The Beach Museum of Art's twentieth anniversary theme, "You Gotta Have Art," was inspired by the words printed on caps worn by Elizabeth Layton and her husband in many of her self-portraits. The caps were gifts from her friend Don Lambert, the Ottawa Herald reporter who discovered her work in 1977 and helped to establish Layton as an important American artist through his writing and curation of exhibitions. The succinct phrase encapsulates how art was a positive force in Elizabeth Layton's life. After an unstable marriage that ended in divorce, the death of a son, a lifelong battle with manic depression, and thirteen debilitating electroshock treatments, Layton took her first class in contour drawing and discovered how art could help her heal. Her drawings examined universal human experiences such as aging, death, social injustice, and love through the lens of her own life and body. She demonstrated the power of art in forging personal connections and developing understanding and empathy. In the comment book from her 1992 exhibition at the Smithsonian American Art Museum, one visitor wrote: "I am going through a hard time right now and it takes some effort to remember that it's all a part of life. Your drawings... remind me that other people feel pain and ecstasy, rage and glory. Thank you for celebrating."

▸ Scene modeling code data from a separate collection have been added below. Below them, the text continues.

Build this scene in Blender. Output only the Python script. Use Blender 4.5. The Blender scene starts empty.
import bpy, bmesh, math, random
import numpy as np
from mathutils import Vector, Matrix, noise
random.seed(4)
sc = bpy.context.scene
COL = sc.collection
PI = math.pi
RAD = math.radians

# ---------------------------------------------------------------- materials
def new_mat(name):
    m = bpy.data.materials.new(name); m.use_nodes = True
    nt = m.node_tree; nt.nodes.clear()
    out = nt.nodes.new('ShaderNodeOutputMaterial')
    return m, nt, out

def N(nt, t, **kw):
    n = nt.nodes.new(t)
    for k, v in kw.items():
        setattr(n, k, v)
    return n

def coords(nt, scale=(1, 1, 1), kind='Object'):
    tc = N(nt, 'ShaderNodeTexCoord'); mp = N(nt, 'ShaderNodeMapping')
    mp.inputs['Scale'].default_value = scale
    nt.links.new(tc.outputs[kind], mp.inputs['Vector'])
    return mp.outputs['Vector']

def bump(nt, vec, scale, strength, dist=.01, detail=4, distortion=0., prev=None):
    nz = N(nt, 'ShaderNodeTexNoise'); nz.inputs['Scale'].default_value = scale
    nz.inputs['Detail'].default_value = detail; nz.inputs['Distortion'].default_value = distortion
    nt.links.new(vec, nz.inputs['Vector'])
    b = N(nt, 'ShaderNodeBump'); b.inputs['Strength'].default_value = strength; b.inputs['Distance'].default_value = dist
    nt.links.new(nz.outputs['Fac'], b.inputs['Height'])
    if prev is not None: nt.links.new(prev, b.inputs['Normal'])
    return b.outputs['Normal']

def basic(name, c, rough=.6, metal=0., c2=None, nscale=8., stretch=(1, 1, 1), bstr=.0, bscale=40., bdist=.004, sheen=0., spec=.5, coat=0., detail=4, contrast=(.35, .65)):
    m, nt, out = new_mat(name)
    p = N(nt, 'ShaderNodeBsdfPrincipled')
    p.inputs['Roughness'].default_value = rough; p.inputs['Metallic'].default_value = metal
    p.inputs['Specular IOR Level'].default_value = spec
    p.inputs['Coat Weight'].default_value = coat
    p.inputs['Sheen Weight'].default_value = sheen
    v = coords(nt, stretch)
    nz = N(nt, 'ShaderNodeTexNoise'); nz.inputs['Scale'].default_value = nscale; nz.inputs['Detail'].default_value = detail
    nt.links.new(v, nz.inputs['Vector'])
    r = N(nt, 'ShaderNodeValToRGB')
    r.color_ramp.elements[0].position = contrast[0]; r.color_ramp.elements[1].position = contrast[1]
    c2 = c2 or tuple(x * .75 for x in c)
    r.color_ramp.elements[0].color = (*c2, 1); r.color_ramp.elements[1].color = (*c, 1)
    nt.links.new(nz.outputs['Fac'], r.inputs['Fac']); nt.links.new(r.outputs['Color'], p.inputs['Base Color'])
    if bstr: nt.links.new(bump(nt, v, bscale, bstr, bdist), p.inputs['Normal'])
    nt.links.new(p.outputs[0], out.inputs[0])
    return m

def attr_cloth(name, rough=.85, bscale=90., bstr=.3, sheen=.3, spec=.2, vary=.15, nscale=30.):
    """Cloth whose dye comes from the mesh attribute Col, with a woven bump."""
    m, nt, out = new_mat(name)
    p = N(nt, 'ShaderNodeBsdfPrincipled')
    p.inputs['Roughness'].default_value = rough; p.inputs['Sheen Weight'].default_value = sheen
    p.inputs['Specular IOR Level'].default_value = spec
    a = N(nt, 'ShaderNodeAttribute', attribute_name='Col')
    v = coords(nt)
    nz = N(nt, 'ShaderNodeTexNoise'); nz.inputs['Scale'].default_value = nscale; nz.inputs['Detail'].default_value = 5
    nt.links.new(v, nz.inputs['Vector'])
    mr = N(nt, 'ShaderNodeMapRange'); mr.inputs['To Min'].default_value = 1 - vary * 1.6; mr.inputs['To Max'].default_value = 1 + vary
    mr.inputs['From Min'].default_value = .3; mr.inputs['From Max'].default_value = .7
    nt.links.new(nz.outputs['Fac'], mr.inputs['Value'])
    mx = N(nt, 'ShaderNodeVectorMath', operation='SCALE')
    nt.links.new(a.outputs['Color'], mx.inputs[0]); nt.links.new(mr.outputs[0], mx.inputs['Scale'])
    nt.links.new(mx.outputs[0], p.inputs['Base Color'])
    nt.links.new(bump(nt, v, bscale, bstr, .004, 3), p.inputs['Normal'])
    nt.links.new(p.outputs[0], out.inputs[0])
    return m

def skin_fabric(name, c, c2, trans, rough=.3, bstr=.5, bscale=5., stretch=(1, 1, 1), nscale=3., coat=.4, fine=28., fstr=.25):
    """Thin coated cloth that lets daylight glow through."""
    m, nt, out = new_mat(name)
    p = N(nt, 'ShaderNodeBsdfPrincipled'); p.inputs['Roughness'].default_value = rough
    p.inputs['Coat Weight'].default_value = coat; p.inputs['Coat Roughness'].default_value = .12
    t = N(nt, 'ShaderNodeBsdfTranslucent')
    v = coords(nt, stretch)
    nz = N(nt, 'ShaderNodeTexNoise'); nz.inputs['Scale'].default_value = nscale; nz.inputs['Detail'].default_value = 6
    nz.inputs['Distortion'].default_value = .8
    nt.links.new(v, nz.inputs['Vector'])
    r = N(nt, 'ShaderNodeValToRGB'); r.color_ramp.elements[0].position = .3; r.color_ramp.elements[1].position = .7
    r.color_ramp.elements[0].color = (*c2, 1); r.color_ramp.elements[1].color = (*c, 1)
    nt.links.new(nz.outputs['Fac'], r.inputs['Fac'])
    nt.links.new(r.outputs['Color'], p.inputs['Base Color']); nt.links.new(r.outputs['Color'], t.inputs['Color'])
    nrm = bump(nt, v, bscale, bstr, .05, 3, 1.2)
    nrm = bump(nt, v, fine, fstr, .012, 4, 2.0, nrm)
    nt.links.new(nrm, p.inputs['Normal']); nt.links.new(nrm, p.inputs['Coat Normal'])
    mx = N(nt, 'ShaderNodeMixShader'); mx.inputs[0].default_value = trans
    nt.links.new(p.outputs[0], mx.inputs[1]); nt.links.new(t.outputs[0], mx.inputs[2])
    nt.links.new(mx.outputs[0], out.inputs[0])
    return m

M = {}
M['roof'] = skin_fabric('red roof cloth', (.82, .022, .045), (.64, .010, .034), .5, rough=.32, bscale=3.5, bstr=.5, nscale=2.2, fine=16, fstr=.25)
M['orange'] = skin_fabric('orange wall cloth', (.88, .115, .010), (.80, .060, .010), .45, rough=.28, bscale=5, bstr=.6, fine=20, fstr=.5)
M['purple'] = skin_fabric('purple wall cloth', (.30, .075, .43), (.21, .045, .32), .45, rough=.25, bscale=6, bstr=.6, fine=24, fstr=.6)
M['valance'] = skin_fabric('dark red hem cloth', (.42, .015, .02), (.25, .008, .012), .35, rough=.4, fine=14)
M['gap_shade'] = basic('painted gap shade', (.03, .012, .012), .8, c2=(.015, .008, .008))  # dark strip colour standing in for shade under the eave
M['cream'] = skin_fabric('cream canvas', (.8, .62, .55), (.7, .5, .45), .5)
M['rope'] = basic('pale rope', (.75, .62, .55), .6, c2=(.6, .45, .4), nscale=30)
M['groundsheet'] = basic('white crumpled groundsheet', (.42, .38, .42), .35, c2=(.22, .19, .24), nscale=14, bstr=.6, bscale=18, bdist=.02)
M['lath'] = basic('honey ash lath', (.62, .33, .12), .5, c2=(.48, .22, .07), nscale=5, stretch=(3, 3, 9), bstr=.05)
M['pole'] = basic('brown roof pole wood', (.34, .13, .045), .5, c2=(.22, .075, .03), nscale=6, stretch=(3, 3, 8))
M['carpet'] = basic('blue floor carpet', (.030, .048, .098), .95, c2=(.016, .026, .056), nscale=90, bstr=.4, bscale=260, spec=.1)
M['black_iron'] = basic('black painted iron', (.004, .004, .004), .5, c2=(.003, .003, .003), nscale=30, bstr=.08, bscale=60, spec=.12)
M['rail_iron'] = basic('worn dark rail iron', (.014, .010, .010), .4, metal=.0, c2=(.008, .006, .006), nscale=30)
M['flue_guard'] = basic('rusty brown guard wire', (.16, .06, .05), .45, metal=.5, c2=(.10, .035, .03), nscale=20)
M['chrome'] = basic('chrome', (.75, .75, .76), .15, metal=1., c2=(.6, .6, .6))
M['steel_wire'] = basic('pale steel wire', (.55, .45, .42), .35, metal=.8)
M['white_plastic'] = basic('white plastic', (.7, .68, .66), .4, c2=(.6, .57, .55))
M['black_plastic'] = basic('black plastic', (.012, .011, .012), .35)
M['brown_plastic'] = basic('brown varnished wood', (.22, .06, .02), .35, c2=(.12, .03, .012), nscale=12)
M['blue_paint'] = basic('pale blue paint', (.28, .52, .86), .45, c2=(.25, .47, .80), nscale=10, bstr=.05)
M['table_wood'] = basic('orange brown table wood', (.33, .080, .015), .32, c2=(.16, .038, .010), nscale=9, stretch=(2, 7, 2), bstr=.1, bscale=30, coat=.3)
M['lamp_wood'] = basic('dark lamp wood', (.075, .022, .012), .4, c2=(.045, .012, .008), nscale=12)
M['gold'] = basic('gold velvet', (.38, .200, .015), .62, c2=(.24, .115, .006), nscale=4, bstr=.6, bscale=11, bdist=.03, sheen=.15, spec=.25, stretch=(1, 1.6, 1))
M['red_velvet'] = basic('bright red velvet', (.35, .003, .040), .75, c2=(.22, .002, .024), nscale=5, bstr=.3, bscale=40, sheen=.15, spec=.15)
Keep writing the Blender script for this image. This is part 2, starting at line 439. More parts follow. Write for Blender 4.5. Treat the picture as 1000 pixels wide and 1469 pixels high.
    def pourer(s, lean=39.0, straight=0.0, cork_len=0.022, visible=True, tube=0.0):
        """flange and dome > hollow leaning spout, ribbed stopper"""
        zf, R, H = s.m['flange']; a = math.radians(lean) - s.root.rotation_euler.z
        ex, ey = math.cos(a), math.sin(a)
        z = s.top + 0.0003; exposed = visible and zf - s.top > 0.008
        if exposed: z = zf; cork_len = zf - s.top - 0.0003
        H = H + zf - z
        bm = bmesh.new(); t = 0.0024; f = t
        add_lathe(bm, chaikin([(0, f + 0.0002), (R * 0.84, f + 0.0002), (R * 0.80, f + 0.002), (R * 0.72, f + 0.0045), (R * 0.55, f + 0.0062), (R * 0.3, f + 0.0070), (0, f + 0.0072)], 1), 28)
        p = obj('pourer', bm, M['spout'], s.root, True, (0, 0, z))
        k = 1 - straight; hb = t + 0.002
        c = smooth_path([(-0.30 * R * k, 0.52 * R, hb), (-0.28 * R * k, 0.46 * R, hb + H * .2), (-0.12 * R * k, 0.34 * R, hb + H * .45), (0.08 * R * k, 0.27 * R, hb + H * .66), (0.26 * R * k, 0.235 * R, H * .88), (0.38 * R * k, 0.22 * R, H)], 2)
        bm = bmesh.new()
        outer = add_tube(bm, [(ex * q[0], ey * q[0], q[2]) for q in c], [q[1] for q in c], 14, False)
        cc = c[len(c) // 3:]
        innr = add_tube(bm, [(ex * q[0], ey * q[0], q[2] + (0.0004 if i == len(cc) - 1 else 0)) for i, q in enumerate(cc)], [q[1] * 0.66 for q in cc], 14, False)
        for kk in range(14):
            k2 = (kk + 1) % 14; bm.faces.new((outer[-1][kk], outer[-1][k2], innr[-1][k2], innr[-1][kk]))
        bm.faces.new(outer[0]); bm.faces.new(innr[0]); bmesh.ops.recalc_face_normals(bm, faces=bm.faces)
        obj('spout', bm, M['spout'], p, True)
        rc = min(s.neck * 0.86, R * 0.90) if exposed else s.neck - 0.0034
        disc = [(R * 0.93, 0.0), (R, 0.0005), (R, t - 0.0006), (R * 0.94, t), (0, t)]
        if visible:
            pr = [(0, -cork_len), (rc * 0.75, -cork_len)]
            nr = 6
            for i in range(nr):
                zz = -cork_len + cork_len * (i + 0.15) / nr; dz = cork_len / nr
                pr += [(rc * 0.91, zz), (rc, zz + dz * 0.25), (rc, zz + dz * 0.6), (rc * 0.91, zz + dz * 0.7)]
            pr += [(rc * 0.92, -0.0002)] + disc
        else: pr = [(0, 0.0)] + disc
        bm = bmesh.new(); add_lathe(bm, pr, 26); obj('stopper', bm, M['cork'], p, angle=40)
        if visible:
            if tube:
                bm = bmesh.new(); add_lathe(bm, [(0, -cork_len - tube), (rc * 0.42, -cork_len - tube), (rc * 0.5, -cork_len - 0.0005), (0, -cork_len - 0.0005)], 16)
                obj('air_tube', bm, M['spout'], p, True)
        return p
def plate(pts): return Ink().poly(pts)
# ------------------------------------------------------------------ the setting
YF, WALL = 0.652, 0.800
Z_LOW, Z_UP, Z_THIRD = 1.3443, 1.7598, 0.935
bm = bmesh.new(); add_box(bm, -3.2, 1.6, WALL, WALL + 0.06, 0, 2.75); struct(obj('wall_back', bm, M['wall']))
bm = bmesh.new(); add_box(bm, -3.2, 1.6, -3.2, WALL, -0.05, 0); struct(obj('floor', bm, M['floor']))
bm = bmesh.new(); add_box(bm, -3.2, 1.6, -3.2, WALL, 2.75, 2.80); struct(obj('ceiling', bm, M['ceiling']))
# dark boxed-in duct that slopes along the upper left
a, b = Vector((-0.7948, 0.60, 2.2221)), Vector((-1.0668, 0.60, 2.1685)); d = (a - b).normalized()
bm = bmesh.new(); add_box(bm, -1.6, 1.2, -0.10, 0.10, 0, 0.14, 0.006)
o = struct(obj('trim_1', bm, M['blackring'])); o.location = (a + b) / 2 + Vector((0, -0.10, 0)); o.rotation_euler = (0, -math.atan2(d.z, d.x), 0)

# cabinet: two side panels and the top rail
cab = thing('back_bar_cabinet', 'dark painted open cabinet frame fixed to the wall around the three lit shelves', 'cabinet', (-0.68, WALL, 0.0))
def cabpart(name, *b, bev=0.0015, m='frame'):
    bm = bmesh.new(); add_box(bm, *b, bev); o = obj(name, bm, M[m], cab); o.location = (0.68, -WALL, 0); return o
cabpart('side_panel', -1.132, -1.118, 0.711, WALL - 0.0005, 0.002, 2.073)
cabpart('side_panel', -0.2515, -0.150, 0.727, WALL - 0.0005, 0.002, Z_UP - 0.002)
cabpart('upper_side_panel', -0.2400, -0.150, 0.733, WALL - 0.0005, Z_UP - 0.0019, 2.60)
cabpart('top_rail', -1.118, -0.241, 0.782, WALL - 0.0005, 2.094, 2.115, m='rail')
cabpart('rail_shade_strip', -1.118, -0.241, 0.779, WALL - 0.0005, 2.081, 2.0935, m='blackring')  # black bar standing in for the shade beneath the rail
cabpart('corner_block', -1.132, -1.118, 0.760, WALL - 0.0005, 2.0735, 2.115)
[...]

Stan Herd: Cairns on the Beach

Fall 2014 - May 2017

Inspired by the artist’s encounter with stacked rock sculptures in woods near Lake Perry, Cairns on the Beach highlights the natural beauty of our region’s geology and pays homage to the long history of built stone structures in Kansas. Herd, who is best known for his work as a crop artist—arranging rocks, dirt and plants into compositions best seen from above—acted as lead artist on this collaboratively designed project. Throughout the fall 2014 semester, Herd will work with students from the K-State departments of Art and Landscape Architecture and Regional and Community Planning to design and install this temporary outdoor installation.